Part of the advance is because silicon has become more efficient over the last year, driven by Japanese companies after Fukushima, Almogy said. “High-efficiency silicon is more expensive, but since we use so little, it only increases our cost slightly.”
“This is a new product for Cogenra, and the cost target of $0.50 per watt will have to be validated,” Raymond James energy analyst Pavel Molchanov said. “But as far as solar startups go, Cogenra has a pretty good track record.” Hitting that $0.50 price would be, Molchanov added, “a potentially disruptive innovation in the solar industry.”
Just how disruptive it would be is clear from an observation in GTM Research’s just published Global PV Pricing Outlook 2014: Value Chain Trends, Global Drivers and Regional Dynamics report: “Looking into 2015 and beyond, module pricing will resume its long downward trajectory, eventually hitting $.50 per watt for Tier 1 Chinese modules in the base forecast.”
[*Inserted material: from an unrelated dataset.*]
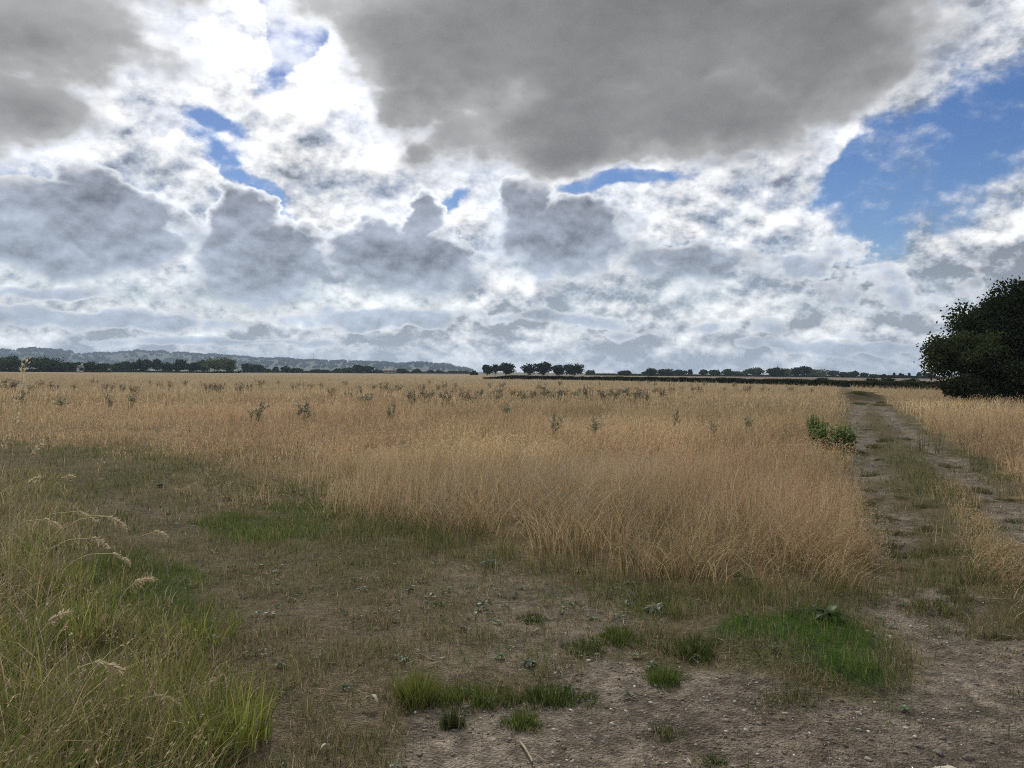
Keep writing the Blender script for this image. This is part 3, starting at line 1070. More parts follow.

Cogenra beat out several other CPV technologies in a competitive solicitation run by Tucson Electric Power's Wholesale and Renewables Director Carmine Tilghman. It joined Amonix as the only other trial CPV technology selected by TEP for the University of Arizona’s Tech Park.
Tilghman would not disclose the PPA price and could not confirm the cost per watt or LCOE. “My guess is Washington Gas would not have procured the project if they weren’t comfortable with Cogenra’s ability to deliver at the promised price point.”
High-concentration CPV technologies like those employed by SolFocus, Amonix, Soitec, and Solar Junction have struggled. They can get 500 times to 1,300 times concentrations and achieve much higher efficiencies, Almogy told GTM, but at a much higher cost because of more expensive optics, module materials, and tracking systems.
“Two years ago, when silicon was very expensive, that seemed like a viable solution,” Almogy said. But the price of silicon has dropped and Cogenra’s commitment to it has paid off.
Despite that and the many cost-saving improvements Almogy described, when pressed repeatedly for validation of the remarkable price point claim he makes for the new system, he finally could only say, “Give me a purchase order and I will send you modules at $0.50 per watt.”